For follow up on the LLRC recommendations, “independent” would only mean a “mechanism” that would not be collaborative and manipulated by power politics, both by government politics and outside pressure. Therefore, any mechanism that is put in place for follow up work MUST be a wholly civil mechanism and be able to work on its mandate, free of political and State pressure and held responsible, ONLY to parliament.

Thus it would have to be appointed and accredited by the parliament and answerable only to the parliament.

Proposed constitution & work of the “Follow up Committee”

This should most appropriately be a 07 Member Committee that includes ONLY members from civil life and not any with military or security forces background,

  1. A member (Sinhala) of the LLRC (not its chairman) acceptable to minority communities

  2. Two Tamil members (01 of them should be a woman) nominated by the Tamil MPs in parliament

  3. One Muslim member nominated by Muslim members in parliament

  4. Three members from a broad consensus from political parties represented in parliament

  5. Two of the 07 members nominated should be – women

  • The Secretary to the Committee should be a consensual appointment in the Committee.

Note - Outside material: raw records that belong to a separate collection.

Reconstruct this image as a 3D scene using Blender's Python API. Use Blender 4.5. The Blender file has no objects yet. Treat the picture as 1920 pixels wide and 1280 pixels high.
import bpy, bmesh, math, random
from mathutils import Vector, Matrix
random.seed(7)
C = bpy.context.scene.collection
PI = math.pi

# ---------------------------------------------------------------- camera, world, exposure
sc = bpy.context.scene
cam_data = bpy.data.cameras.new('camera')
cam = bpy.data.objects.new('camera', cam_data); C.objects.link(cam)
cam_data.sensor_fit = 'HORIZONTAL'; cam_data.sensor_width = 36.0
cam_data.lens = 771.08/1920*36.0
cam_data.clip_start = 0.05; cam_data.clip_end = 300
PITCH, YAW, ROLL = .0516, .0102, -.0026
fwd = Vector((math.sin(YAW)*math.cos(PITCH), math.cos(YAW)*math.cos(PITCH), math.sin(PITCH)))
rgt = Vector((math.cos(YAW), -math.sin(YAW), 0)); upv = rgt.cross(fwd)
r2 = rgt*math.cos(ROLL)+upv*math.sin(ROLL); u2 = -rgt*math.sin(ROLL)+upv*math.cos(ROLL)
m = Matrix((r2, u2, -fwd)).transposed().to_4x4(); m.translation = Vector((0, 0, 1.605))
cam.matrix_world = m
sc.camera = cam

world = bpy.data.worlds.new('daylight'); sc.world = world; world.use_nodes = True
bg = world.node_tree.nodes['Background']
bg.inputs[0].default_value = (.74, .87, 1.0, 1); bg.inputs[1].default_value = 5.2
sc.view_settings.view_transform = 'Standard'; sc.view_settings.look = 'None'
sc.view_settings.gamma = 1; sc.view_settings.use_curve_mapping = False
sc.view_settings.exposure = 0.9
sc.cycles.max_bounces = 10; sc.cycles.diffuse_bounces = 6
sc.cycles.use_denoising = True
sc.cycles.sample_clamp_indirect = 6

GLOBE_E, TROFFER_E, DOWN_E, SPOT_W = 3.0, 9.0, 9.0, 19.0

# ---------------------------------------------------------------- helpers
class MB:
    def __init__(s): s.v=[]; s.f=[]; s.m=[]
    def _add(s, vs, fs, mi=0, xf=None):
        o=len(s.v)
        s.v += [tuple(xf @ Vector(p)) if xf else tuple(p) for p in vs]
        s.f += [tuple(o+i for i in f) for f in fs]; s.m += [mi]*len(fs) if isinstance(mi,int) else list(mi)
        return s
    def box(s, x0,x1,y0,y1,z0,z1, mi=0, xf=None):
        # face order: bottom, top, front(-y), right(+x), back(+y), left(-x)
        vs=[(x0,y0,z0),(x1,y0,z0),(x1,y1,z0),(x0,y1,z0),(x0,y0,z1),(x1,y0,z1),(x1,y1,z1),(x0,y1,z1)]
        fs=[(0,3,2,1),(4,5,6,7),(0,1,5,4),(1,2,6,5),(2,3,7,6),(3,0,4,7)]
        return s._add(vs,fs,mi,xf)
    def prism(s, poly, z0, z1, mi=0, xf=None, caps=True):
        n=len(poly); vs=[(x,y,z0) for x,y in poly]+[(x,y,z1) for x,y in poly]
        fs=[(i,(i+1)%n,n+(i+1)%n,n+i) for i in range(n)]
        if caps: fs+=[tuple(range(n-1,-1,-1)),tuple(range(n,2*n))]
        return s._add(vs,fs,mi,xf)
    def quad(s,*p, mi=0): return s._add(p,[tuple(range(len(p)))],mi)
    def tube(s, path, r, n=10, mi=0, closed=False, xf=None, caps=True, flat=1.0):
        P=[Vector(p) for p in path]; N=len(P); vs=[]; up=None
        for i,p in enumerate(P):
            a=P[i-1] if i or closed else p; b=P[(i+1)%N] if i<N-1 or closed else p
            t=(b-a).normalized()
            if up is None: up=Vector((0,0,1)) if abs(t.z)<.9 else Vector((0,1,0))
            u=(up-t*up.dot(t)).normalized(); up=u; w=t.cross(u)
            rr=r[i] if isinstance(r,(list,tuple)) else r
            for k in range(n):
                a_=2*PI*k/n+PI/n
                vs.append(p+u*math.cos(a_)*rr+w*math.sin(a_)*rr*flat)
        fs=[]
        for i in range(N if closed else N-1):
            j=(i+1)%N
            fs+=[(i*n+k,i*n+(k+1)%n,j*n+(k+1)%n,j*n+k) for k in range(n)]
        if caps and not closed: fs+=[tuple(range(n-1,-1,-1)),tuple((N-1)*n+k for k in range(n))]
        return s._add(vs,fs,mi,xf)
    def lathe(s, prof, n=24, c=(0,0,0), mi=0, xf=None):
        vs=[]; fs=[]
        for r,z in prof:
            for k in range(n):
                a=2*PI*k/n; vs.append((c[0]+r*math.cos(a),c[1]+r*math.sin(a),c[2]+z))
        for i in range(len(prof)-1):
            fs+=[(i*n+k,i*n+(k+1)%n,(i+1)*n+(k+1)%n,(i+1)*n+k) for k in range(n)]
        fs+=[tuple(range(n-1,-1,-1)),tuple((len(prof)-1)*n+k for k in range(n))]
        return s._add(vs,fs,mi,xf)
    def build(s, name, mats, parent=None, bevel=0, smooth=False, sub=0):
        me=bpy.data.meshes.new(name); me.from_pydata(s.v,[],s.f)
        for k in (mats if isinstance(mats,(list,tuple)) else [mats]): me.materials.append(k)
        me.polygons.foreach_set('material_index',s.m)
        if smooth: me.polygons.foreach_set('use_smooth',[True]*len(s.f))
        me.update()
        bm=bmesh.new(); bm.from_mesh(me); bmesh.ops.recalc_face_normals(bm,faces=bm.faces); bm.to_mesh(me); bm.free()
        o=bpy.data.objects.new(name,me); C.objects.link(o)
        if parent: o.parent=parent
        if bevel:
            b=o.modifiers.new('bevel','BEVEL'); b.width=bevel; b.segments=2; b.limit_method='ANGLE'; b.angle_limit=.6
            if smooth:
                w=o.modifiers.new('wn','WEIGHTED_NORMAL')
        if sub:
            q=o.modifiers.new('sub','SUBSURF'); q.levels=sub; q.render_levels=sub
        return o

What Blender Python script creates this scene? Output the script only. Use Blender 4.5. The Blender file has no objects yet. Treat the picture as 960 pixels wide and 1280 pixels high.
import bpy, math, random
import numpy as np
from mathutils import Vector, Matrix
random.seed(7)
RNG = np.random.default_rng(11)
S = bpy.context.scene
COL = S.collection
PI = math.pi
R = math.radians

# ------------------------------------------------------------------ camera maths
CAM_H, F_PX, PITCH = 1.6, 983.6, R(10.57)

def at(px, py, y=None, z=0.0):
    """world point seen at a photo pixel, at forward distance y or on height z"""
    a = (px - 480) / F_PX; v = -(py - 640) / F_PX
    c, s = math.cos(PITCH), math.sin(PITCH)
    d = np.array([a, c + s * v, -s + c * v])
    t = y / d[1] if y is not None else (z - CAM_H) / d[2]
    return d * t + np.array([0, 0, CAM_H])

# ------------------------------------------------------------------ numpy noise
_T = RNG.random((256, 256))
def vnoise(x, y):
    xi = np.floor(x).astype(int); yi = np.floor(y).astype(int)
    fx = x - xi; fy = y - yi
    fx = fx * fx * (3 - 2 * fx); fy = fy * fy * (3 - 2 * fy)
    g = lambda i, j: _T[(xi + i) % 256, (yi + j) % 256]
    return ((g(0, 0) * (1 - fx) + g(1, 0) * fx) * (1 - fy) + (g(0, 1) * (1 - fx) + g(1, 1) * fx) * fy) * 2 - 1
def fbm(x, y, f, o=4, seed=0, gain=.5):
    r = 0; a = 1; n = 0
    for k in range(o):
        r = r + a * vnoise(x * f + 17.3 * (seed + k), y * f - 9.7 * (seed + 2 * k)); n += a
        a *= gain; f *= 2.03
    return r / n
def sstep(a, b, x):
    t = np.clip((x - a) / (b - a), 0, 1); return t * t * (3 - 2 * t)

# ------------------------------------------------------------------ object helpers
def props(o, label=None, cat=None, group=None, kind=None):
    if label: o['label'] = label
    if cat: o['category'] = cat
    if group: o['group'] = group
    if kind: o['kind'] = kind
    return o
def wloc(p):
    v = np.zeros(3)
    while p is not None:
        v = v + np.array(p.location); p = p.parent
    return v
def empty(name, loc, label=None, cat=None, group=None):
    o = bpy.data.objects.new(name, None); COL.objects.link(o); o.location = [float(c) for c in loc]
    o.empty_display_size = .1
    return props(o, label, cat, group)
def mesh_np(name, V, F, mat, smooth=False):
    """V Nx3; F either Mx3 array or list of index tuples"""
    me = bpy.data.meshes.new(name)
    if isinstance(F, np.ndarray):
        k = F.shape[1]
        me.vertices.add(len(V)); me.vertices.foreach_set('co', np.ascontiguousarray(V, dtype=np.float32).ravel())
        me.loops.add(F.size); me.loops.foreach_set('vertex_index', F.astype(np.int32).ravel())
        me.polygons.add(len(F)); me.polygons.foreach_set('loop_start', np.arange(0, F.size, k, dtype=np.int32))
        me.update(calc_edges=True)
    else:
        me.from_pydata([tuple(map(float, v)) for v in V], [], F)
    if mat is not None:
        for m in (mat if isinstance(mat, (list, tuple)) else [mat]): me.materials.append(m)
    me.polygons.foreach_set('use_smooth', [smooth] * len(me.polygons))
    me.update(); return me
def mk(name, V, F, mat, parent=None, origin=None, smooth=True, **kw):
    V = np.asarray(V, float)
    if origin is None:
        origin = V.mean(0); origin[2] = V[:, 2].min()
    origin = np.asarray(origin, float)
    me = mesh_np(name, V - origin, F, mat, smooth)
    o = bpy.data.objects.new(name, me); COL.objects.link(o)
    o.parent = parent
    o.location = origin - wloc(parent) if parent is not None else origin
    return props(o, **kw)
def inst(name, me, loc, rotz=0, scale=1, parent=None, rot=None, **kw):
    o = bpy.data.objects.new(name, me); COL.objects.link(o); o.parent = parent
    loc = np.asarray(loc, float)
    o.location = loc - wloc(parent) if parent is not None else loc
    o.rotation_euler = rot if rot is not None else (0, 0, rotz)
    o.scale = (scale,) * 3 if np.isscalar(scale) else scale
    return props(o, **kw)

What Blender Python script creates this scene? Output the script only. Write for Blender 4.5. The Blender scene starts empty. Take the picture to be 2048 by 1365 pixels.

  • A Secretariat with adequate staff should be immediately set up with the Secretary to the Committee as its head

  • Frame work for implementation of the recommendations, priorities and the suggested time plan should be presented to parliament and adopted as the “Action Plan” within a period of one month

  • Funds for the Secretariat and all implementation undertaken by the Committee should be voted by the parliament making it transparent and accountable to parliament

  • The secretariat should present “quarterly reports” on its performance to parliament and also have them published in public media

  • The Committee should be allowed free media space (TV/Radio) regularly, to interact with the public.

Not conclusive and open for dialogue and improvement.